The Old Cranbrookian Tea was the most wonderful event, held in a stunning marquee on Cornwallis field. It was clear that a lot of work had gone into the planning. The sun shone, the band trumpeted and it was amazing to see so many OCs from the past 60 years sharing funny stories about their school days. There is something very special about Cranbrook that doesn’t seem to have changed over the years.

For me, it was an incredibly emotional afternoon. Both of my children, Harry (Year 10) and Katie (Year 13), now attend Cranbrook, following in their grandfather’s (James Nichols – Crowden 1945) footsteps. It was a poignant day for us as a family as sadly my father died some six years ago and none of the uncles could attend (Hugh, Dudley and Andrew).
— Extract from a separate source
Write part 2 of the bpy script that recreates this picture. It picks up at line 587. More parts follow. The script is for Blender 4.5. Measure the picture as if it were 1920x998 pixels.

I scoured the scores of elderly gentlemen (staring rather strangely at their name badges) searching for a date that might possibly match up with my father’s. Very quickly I came across a huddle of five gentlemen who enthusiastically confirmed that they were friends with ‘Jimmie’. It was lovely to hear their stories, cheekily informing me that my father ‘was quite a one for the ladies’ but also sad because he was not with us. It was an afternoon of mixed emotions as I stood watching my daughter sing to her grandfather’s friends without him there.

When Harry plays rugby up on Big Side I often think of my father and the stories that he used to tell me. One story that comes to mind is his recollection of when the German fighter planes came over Big Side during a cricket practice. The ‘master in charge’ shouted ‘take cover’ but the boys had little time so just fell to the ground. My father was lucky, a shell just missed him... but he burnt his finger badly by putting it into the bullet hole moments after the attack.